Kristol is, if anything, late to the Palin-skeptic view. That makes sense in the context of his long relationship with Palin, which goes back to a 2007 Weekly Standard fundraising cruise in Alaska. Kristol became instantly enamored with the then-Alaska governor, the New Yorker reported. The Weekly Standard quickly gave her a big boost with a friendly national profile in the summer of 2007. By June 2008, Kristol was publicly predicting that John McCain would select Palin as his running mate, two months before McCain did just that. 

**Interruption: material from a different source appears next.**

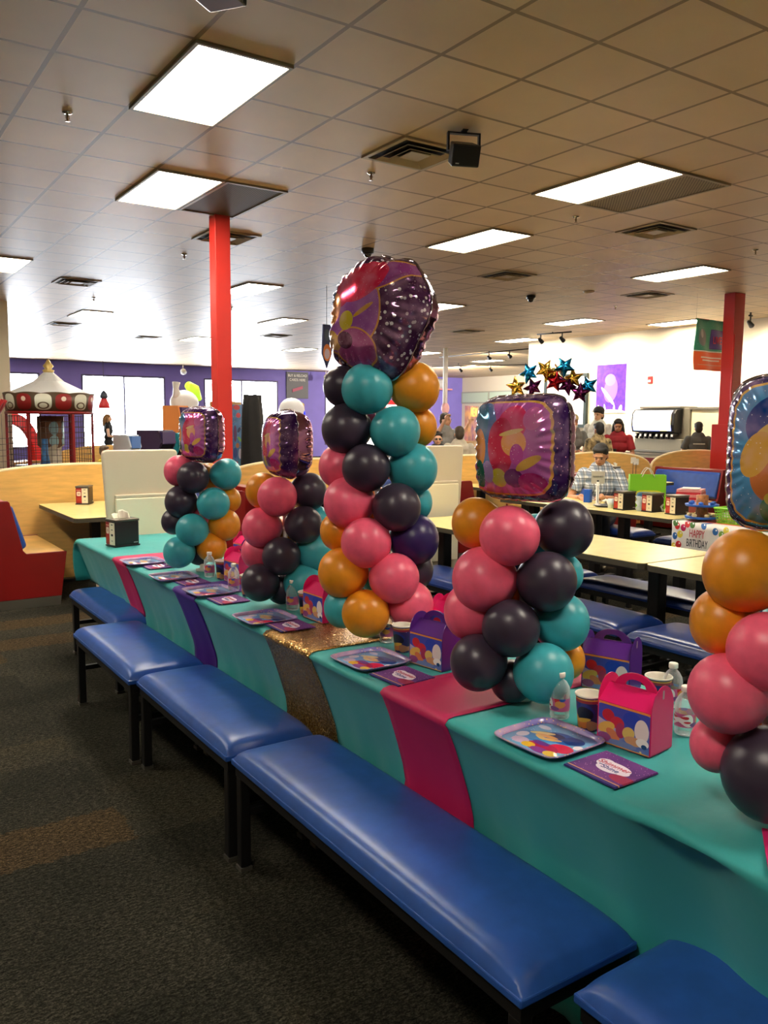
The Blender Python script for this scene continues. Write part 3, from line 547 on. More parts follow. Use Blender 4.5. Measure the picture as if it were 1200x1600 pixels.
lab_m=printed('bottle_label_print',(206,96,140),[('e',-.017,.045,.012,.017,(244,240,240)),('e',-.022,.052,.006,.004,(200,40,60)),('e',-.018,.040,.007,.003,(200,40,60)),('e',.008,.058,.008,.009,(206,20,50)),('e',.014,.046,.012,.010,(214,150,80)),('e',.0,.034,.014,.006,(120,70,130)),('e',.02,.06,.006,.006,(50,90,180))],rough=.35,base2=(180,90,150))
def bottle_proto():
    t=thing('water_bottle','','bottle',(0,0,0))
    MB().lathe([(.018,0),(.026,.002),(.028,.010),(.0265,.016),(.028,.022),(.0275,.066),(.0285,.078),(.026,.092),(.018,.106),(.011,.113),(.0105,.121)],28,cap=True).build('bottle_body',clear,t)
    MB().lathe([(.0283,.026),(.0283,.062)],28,cap=False).build('label',lab_m,t)
    MB().lathe([(.0125,.118),(.0135,.119),(.0135,.131),(.012,.133)],22).build('cap',M('cap_white',(240,238,230),.35),t)
    return t
cup_m=printed('party_cup_print',(34,36,82),[('e',-.004,.055,.034,.026,(28,46,128)),('e',.006,.048,.022,.020,(14,16,40)),('e',-.014,.020,.008,.022,(224,160,50),.3),('e',.004,.018,.016,.011,(226,130,70)),('e',.003,.030,.02,.006,(230,180,70),.2),('e',.022,.016,.010,.014,(190,120,90)),('r',0,.082,.06,.004,(150,40,60)),('r',0,.088,.06,.002,(214,160,70)),('e',-.028,.03,.008,.02,(220,150,60))],rough=.4,speck=(120,.14,(200,180,230)),base2=(60,40,110),coat=.2)
def cup_proto():
    t=thing('paper_cup','','cup',(0,0,0))
    MB().lathe([(.001,0),(.028,.0),(.029,.002),(.0375,.094)],32,cap=False).build('cup_wall',cup_m,t)
    MB().lathe([(.0375,.093),(.0395,.094),(.0400,.097),(.0385,.099),(.0365,.097),(.0362,.090)],32,cap=False).lathe([(.0362,.0905),(.030,.03),(.001,.029)],32,cap=False).build('rolled_rim',M('paper_white',(240,234,222),.5),t)
    return t
bxp_m=printed('box_front_print',(190,170,200),[('e',-.0,.085,.09,.03,(60,70,180)),('e',-.045,.078,.018,.016,(200,20,40)),('e',-.018,.064,.020,.016,(206,30,60)),('e',.025,.082,.026,.020,(24,60,180)),('e',.052,.06,.02,.03,(240,220,220)),('e',-.05,.045,.026,.014,(230,180,80),.4),('e',-.03,.03,.022,.012,(220,120,70),-.5),('e',-.008,.046,.014,.02,(170,40,90)),('e',.015,.045,.018,.016,(226,190,100),.6),('e',.03,.028,.026,.012,(214,150,110)),('e',-.055,.018,.02,.012,(150,70,130)),('e',.055,.03,.018,.012,(250,240,240)),('e',.06,.022,.008,.006,(20,60,120)),('e',.0,.012,.04,.008,(120,130,190)),('r',0,.001,.09,.003,(240,180,50)),('r',0,.108,.09,.003,(236,150,60))],ax=(0,2),rough=.35,coat=.3,speck=(70,.22,(236,206,150)),base2=(90,110,190))
def gable(nm,c):
    """gable favour box: x length .15, y depth .105, front print on -y"""
    t=thing('favour_box','','favour box',(0,0,0)); m=M('card_'+nm,c,.38,coat=.25); ins=M('card_inside',(176,150,160),.7)
    a,b,h,H=.076,.052,.112,.150
    MB().box(-a,-b,0,a,b,.004).box(-a,b-.0015,.004,a,b,h).box(-a,-b,.004,a,-b+.0015,h).box(-a,-b+.0015,.004,-a+.0015,b-.0015,h).box(a-.0015,-b+.0015,.004,a,b-.0015,h).build('box_body',m,t)
    MB().box(-a+.002,-b-.001,.002,a-.002,-b,h-.002).build('printed_front',bxp_m,t)
    MB().add([(-a,-b,h),(a,-b,h),(a,-.004,H),(-a,-.004,H),(-a,b,h),(a,b,h),(a,.004,H),(-a,.004,H)],[(0,1,2,3),(5,4,7,6)]).build('roof_flap',m,t,solid=.0012)
    def arch(w,hh,z0,n=14): return [(w*cos(PI*i/n),z0+hh*sin(PI*i/n)) for i in range(n+1)]
    for s in(-1,1):   # pointed side gussets with rounded tops
        pts=[(-b,h),(-b,.10)]+[]; poly=[(b,.004),(b,h)]+[(b*cos(PI*i/16)**1 if 1 else 0,h+.062*sin(PI*i/16)) for i in range(1,16)]+[(-b,h),(-b,.004)]
        MB().prism(poly,s*a-.0008+s*.001,s*a+.0008+s*.001,'x').build('side_gusset',m,t)
    o_=[(.062*cos(PI*i/14),H-.01+.048*sin(PI*i/14)) for i in range(15)]; i_=[(.03*cos(PI*i/14),H+.003+.018*sin(PI*i/14)) for i in range(15)]
    s=MB()
    for yy in(-.003,.003):
        v=[(x,yy,z) for x,z in o_]+[(x,yy,z) for x,z in i_]; s.add(v,[(k,k+1,16+k,15+k) for k in range(14)])
    s.add([(.062,-.003,H-.01),(.03,-.003,H-.01),(.03,-.003,H+.003),(.062,.003,H-.01),(.03,.003,H-.01),(.03,.003,H+.003)],[(0,1,2),(3,4,5)])
    s.add([(-.062,-.003,H-.01),(-.03,-.003,H-.01),(-.03,-.003,H+.003),(-.062,.003,H-.01),(-.03,.003,H-.01),(-.03,.003,H+.003)],[(0,1,2),(3,4,5)])
    s.add([(-.03,-.003,H-.01),(.03,-.003,H-.01),(.03,-.003,H+.003),(-.03,-.003,H+.003)],[(0,1,2,3)])
    s.build('carry_handle',m,t,solid=.001)
    MB().box(a+.0019,-.004,H-.01,a+.0022,.004,H+.012).build('inner_flap',ins,t)
    return t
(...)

At the end of the disastrous 2008 campaign, with pro-McCain and pro-Palin camps already emerging within the Republican ticket, Kristol was squarely in Palin's corner. No praise was too extravagant. Before the results were in on Election Day, Kristol was on Fox touting Palin's political future. "She reminds me a lot of FDR," he said. Michael Goldfarb, one of Kristol's writers at the Weekly Standard, went on to become one of Palin's press aides.

Kristol has written warmly about Palin as recently as the second half of 2010. In August he gushed that she attended an event observing the Jewish Sabbath. In September, he praised her speech at Glenn Beck's rally in Washington. That same month, he offered Palin's name as a top-three presidential contender, calling her "impressive."

It's the history between Kristol and Palin that makes his remarks this morning -- on hated MSNBC, no less -- so striking. As a matter of realpolitik, Kristol's criticism of Palin makes more and more sense. New polls out this week show President Obama beating Palin in two states that McCain won in 2008.